**STATED PROBLEM:** Only a number is expected: how many lines in the data below contain the word "script".

**SOURCE MATERIAL:**
◆ ◆ ◆ ◆
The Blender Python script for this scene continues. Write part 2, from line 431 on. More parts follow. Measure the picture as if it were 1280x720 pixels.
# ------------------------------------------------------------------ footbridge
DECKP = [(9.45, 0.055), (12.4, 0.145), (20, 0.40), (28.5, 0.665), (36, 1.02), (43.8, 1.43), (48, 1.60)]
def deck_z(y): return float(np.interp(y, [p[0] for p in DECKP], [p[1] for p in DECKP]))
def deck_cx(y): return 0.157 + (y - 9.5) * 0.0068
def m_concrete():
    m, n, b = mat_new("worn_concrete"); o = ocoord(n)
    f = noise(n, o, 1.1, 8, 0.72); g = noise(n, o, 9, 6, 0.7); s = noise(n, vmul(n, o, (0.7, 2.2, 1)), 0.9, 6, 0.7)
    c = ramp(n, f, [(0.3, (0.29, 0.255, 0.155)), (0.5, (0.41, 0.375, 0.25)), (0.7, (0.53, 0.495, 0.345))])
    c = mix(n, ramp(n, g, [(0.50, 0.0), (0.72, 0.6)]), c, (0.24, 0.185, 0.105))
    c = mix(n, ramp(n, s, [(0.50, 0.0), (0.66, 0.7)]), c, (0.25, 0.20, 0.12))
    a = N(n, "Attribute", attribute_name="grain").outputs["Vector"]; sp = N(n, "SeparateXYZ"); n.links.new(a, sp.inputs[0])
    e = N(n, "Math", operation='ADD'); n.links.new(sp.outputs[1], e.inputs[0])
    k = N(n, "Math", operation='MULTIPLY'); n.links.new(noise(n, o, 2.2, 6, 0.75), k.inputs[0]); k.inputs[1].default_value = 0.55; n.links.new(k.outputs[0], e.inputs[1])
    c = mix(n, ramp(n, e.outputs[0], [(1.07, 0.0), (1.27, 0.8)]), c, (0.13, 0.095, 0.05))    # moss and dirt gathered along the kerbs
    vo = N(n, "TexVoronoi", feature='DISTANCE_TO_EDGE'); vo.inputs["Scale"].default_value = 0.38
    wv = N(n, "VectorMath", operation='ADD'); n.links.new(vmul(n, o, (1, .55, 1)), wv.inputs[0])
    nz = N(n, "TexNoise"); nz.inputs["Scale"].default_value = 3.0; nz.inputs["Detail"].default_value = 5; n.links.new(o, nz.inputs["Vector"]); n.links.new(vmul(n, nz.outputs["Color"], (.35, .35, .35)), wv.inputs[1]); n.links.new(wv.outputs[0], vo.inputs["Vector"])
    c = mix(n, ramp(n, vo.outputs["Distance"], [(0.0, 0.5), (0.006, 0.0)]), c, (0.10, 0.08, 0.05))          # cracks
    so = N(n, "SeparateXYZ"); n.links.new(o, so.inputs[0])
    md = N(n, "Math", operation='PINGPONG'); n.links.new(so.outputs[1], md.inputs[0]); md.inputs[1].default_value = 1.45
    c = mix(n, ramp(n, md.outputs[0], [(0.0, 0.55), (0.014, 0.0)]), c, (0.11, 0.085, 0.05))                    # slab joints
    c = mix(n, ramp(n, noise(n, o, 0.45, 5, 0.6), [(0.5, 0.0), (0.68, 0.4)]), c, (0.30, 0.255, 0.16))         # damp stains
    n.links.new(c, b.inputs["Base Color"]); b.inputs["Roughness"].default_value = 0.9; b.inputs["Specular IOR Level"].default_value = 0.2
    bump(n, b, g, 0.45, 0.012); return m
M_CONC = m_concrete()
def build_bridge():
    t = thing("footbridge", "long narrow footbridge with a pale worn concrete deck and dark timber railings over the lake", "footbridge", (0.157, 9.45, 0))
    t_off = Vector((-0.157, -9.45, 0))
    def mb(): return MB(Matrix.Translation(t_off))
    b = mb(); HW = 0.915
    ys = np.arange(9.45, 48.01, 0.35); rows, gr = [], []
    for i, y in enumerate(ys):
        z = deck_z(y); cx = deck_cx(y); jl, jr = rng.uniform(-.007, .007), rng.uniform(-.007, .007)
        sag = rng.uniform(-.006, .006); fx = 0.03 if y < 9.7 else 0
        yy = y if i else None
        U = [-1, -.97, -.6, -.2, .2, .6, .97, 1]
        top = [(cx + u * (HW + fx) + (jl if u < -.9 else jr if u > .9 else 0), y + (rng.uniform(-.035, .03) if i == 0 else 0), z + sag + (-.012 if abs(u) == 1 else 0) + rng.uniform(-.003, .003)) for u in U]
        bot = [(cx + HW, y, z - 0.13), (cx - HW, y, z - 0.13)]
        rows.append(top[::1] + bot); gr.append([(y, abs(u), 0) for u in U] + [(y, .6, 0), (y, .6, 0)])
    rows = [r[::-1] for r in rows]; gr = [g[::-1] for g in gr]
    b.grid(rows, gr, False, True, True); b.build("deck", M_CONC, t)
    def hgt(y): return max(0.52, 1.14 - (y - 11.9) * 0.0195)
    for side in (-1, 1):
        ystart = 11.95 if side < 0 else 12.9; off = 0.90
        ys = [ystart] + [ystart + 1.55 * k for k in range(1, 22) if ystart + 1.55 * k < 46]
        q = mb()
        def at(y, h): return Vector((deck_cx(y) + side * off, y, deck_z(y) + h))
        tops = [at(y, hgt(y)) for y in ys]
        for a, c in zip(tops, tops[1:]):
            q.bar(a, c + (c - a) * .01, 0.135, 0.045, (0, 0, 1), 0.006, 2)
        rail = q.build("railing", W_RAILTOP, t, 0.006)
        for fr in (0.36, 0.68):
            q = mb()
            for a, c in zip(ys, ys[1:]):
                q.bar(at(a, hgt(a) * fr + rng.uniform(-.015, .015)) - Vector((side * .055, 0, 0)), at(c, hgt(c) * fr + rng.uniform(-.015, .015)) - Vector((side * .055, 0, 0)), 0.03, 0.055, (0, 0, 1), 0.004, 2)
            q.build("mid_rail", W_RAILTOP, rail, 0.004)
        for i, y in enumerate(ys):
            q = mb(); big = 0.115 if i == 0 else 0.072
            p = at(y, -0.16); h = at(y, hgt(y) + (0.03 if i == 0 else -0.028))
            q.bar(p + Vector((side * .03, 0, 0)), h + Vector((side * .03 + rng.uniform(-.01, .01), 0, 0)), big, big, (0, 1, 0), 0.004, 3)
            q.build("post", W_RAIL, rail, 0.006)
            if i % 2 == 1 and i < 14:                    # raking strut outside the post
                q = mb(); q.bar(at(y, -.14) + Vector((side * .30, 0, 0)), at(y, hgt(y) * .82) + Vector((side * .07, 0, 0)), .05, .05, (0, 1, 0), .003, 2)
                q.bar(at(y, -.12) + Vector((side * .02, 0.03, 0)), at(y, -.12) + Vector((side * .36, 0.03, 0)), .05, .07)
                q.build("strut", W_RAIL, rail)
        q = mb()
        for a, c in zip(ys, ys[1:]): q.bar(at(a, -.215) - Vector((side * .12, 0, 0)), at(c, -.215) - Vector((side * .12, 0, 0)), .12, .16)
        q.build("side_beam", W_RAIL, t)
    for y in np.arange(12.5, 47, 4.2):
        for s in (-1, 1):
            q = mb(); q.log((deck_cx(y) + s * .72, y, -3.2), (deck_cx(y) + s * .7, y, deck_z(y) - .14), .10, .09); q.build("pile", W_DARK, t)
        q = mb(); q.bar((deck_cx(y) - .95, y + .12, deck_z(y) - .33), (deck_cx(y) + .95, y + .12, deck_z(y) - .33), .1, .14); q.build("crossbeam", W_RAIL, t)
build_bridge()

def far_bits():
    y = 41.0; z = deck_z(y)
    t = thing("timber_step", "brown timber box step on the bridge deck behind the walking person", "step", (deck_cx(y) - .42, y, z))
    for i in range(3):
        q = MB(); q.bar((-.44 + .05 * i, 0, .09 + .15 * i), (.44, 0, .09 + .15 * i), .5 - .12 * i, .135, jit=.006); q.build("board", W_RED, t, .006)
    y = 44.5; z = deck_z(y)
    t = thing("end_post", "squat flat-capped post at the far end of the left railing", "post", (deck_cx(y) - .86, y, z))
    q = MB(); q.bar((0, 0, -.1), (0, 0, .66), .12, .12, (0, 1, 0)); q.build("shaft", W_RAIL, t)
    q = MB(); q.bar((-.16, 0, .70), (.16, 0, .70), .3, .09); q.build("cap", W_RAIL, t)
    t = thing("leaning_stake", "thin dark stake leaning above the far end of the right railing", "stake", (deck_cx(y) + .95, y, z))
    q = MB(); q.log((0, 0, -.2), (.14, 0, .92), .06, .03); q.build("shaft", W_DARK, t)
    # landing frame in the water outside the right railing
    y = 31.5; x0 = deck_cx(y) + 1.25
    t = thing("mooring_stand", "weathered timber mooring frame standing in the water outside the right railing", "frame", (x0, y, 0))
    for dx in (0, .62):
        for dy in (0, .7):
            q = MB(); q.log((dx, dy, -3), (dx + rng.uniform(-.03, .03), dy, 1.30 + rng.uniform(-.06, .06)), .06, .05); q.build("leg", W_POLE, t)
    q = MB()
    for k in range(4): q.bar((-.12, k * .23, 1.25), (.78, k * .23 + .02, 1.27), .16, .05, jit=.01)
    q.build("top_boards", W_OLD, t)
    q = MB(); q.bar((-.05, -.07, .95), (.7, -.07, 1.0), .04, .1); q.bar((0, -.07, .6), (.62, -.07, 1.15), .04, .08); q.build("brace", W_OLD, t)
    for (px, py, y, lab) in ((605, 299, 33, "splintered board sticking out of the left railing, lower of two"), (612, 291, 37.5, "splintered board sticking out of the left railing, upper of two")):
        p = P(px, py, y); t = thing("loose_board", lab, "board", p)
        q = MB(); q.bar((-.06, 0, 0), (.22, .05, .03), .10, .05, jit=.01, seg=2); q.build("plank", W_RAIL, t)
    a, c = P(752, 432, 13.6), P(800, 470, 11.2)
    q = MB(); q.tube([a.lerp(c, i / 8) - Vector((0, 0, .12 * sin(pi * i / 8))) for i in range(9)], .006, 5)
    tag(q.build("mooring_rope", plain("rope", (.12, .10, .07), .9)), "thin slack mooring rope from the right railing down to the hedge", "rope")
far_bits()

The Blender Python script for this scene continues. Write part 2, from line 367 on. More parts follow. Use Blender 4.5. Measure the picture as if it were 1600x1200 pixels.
◆ ◆ ◆ ◆
**ANSWER IN FULL:** 2